8 Energy Saving Tips for the Laundry Room


Your laundry room may be tiny, but did you know that it is one of the largest energy-consuming rooms in your house? When it comes to green laundry room practices, the ideal situation is to hand wash and use an outside clothesline. Let’s face it—with our busy schedules and iffy weather, this green solution is rather impractical.  Here instead are eight very practical and easy solutions to save energy and cut utility costs by nearly $300 a year.

Wash With Cold Water
According to Energy Star, about 90-percent of your washing machine’s operating costs goes to your hot water heater.   By reducing the amount of hot water your washer uses, you’ll significantly shrink the hot water portion of your utility bills.  But don’t just wash in cold water. Be sure your machine is set to rinse in cold as well. The Alliance to Save Energy states that by using cold water to wash your clothes for one year, you can save enough money to run an average home for up to two weeks. 
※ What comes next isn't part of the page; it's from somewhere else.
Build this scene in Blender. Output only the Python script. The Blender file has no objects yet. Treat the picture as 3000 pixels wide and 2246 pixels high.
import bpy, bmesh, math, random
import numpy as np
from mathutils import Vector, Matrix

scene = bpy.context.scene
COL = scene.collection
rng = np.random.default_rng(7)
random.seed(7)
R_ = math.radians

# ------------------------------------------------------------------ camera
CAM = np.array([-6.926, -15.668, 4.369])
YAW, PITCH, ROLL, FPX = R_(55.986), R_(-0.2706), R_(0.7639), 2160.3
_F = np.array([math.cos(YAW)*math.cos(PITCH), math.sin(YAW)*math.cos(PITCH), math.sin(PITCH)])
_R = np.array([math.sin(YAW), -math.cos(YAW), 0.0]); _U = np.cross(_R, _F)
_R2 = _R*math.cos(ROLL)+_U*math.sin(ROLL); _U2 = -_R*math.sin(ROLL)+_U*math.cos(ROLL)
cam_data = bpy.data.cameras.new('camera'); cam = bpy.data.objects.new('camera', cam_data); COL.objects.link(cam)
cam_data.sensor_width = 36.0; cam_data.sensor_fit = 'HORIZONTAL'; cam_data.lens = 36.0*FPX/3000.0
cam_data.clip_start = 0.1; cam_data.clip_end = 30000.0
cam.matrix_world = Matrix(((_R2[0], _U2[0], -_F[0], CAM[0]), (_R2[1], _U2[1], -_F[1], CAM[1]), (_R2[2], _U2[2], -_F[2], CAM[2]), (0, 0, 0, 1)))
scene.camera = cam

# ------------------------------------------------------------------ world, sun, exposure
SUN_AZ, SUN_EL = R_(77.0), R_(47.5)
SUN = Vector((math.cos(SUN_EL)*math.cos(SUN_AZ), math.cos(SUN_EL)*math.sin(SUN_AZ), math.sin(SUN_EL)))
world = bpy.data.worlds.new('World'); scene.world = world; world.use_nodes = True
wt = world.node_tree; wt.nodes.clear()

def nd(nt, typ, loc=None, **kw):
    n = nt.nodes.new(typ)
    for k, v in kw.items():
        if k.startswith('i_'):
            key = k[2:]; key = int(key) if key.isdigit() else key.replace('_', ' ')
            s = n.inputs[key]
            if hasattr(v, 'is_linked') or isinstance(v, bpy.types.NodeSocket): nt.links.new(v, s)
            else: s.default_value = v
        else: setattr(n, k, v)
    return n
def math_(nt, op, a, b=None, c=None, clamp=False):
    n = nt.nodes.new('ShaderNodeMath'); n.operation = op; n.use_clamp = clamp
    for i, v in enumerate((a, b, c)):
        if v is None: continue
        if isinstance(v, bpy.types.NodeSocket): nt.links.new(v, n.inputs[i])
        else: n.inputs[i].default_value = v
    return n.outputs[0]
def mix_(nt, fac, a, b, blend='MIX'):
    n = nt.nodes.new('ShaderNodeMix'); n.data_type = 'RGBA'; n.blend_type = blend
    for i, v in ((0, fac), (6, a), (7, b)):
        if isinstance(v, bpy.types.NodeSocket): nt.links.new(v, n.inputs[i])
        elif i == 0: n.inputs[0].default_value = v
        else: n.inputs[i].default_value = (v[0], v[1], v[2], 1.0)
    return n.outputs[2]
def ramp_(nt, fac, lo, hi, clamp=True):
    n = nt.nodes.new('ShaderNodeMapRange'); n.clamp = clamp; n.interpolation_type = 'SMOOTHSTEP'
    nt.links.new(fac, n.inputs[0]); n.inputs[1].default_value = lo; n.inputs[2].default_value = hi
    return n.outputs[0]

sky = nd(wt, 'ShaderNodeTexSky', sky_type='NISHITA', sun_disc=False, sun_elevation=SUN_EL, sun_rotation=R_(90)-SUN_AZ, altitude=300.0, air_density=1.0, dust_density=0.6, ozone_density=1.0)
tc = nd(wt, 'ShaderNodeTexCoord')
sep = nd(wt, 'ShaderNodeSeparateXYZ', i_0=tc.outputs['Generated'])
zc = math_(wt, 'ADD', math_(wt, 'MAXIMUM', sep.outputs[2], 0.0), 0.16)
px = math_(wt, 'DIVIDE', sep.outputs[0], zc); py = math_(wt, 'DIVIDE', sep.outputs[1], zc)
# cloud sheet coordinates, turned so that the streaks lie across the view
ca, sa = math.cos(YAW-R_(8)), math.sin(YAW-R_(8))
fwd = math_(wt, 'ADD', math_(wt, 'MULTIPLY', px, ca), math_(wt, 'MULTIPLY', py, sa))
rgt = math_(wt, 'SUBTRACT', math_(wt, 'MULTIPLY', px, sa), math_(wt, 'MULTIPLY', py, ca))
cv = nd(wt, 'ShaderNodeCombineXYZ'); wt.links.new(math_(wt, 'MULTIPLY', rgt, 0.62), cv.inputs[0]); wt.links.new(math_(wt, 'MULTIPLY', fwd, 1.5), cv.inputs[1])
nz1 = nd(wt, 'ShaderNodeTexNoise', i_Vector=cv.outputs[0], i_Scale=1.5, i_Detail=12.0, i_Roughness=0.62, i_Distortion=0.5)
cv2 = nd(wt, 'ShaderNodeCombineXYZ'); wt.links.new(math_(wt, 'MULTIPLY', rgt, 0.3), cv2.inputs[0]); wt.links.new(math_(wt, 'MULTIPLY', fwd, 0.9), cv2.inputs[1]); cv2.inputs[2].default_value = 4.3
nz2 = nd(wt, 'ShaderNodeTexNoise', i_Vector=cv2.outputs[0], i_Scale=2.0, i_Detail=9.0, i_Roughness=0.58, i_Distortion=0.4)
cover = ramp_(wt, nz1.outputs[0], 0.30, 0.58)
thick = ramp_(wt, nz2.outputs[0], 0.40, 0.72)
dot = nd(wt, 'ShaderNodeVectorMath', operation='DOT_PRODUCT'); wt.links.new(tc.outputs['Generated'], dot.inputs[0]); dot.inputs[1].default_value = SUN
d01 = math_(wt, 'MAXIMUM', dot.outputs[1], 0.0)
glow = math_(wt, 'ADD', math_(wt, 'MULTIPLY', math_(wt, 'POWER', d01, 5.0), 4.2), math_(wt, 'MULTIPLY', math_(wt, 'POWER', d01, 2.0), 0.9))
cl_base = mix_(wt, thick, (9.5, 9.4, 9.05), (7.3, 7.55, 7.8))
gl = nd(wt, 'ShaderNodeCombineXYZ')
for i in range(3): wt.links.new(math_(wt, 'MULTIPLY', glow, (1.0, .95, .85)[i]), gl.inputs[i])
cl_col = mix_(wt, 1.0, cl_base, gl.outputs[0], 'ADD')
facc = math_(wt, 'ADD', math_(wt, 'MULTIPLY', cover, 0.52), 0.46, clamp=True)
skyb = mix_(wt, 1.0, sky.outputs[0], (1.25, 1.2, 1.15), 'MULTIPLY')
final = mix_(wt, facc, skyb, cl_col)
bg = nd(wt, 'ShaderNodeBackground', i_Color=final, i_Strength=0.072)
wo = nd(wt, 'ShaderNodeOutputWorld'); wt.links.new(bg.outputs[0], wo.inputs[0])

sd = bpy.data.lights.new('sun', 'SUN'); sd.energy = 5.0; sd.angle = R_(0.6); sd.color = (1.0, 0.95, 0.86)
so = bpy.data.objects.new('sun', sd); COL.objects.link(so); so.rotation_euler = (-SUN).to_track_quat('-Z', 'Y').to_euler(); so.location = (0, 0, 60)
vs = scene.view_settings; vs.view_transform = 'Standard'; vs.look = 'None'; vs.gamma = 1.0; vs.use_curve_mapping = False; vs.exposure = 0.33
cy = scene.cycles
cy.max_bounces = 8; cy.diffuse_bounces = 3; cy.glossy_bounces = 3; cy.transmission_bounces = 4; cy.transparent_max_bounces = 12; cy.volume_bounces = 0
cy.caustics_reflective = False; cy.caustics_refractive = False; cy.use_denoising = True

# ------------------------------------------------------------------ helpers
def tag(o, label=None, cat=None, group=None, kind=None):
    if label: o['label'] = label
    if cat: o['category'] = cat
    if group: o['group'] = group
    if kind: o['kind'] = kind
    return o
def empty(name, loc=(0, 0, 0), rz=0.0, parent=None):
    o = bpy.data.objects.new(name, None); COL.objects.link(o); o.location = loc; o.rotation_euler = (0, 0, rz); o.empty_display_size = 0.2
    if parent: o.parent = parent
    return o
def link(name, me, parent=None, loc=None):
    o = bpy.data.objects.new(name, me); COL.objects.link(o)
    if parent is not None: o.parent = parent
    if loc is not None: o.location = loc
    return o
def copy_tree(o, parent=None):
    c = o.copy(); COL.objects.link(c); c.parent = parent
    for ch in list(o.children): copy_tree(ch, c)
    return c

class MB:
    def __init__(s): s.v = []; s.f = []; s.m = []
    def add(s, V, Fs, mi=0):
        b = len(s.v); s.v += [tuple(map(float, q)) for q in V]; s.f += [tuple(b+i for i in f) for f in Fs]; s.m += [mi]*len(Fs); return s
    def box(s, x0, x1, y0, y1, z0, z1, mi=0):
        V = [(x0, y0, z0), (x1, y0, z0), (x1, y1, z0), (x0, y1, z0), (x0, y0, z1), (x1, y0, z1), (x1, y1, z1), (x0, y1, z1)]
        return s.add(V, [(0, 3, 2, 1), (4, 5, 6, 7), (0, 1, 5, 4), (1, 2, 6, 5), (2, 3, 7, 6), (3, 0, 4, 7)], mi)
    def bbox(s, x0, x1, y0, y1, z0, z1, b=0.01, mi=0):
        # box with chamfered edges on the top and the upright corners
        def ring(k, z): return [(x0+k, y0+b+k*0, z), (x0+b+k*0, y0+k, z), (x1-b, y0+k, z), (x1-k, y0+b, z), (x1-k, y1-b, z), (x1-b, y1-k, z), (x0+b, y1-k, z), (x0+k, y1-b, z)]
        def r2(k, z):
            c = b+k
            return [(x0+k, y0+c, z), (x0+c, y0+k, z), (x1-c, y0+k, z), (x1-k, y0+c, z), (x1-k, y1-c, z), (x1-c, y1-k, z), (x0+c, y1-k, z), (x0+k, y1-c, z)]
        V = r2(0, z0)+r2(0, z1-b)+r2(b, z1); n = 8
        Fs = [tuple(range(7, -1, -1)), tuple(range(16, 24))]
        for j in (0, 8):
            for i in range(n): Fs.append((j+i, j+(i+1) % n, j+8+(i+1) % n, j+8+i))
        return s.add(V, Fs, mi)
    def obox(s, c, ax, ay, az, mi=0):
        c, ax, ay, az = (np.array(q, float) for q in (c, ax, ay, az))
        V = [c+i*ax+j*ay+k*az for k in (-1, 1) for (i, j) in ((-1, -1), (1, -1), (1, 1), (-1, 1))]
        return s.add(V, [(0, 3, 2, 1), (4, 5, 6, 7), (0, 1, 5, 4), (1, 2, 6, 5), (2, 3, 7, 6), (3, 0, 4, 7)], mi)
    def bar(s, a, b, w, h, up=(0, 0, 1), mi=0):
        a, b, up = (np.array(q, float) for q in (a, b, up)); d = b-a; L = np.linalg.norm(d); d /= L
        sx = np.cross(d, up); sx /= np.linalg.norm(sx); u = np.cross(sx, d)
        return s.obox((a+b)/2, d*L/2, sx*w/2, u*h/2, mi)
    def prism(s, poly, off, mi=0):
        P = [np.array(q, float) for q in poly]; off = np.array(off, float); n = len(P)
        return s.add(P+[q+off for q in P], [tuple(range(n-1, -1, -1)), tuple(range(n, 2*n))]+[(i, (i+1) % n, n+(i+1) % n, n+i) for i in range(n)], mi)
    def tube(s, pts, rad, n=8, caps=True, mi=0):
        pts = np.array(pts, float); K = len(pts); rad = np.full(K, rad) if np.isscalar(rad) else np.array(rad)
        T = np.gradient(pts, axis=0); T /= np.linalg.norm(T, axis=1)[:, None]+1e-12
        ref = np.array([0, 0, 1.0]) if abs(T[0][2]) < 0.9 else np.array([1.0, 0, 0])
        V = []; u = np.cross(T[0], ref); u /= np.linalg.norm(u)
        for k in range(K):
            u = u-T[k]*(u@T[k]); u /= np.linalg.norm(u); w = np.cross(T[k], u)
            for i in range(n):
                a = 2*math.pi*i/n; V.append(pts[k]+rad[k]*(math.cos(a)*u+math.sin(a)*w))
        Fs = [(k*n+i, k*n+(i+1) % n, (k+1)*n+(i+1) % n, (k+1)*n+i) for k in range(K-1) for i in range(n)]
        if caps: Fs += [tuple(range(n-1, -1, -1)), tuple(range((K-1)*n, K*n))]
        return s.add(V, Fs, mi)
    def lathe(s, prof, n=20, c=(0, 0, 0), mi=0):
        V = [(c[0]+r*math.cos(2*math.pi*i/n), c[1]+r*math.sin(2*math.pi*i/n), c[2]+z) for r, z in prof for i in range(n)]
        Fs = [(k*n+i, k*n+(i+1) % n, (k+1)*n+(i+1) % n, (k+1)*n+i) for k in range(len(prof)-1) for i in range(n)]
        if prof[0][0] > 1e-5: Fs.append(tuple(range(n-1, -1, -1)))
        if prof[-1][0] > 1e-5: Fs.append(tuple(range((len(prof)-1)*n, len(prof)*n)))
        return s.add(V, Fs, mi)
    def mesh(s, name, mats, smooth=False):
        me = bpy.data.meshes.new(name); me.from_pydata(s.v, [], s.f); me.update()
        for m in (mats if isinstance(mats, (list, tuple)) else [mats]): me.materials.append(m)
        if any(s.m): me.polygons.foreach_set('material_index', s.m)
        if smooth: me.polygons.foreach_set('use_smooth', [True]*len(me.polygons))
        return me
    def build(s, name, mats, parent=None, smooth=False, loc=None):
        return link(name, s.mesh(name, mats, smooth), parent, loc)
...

Purchase an Energy-Star Certified Washer
If your washer is near the end of its run, look for a new Energy Star certified washer. These appliances are designed to use at least 40 percent less energy and up to 65 percent less water than a standard washer. Most full-sized Energy Star washers use 18-25 gallons of water per load, compared to the 40 gallons used by a standard machine. And if you get a front-load washer, you’ll cut your hot water use by 60-70 percent. 
Run Full Loads
Your washer uses the same amount of electricity to run a half-full load as it does a full load. If you can stretch your wardrobe far enough, wait until you have enough clothes to fill the tub.  If you need to run a smaller load,  use the appropriate water-level setting. By reducing the number of overall loads by one-quarter, you can save $15 a year.
Turn Down the Water Heater
Most water heaters are set for 140 degrees Fahrenheit and that’s actually too hot for most residential needs with the possible exception of your dishwasher.  Lower your water heater setting to 120 degrees Fahrenheit and you’ll be saving energy even when you wash clothes in hot or warm water. According to the Department of Energy, you can save between 3-5 percent in energy costs for each 10-degree reduction in water temperature. Lower temps also slow mineral buildup and corrosion in your water heater and pipes, helping your water heater last longer and operate at its maximum efficiency. However, before you turn down the temp, be sure to check your dishwasher’s instruction manual to make sure it will still operate efficiently with water cooler than 140 degrees.  Some older models require hotter water to be efficient. 
Watch Your Settings
Good dryer efficiency starts in the washer’s spin cycle. Setting the maximum spin speed in the washer will reduce the amount of time—and energy—it takes to get clothes dry.  If your dryer has an automated moisture-sensing device, use it. Setting the timer can cause the dryer to run longer than needed, but a moisture sensor will automatically turn off the machine when it senses the clothes are dry. This will save $8-12 a year.
Choose a Gas Dryer
Did you know that a dryer powered by natural gas dries a load of clothes three times faster than an electric dryer?  If you have a gas line coming into your home, consider a gas powered dryer the next time you go appliance shopping.
Clean the Lint Filter
We’re all a little guilty of this one!  The truth is, dryers have to work harder and longer to dry clothes when the air doesn’t freely flow. It’s a good habit to clean the lint screen after each load. This helps to improve air circulation, reduce drying time and prevent fires. The Department of Energy suggests that you periodically use the long nozzle tip of your vacuum cleaner to remove the link that builds up below the dryer’s lint screen slot. Also, inspect your dryer vent occasionally to make sure it’s not blocked.
Dry Similar Fabrics Together
Don’t put your heavier cottons and towels in the same load as your lighter-weight, faster-drying clothes.  Lightweight synthetics dry much more quickly than bath towels and natural fiber clothes. Keep like fabrics together and do back-to-back loads to take advantage of residual heat, starting with a load of fast-drying fabrics. You’ll save energy by using an already heated dryer that doesn’t have to be brought up to temperature each time it is used.
By understanding your laundry room appliances, you can create a smart plan to help you save energy in your home and dollars in your wallet!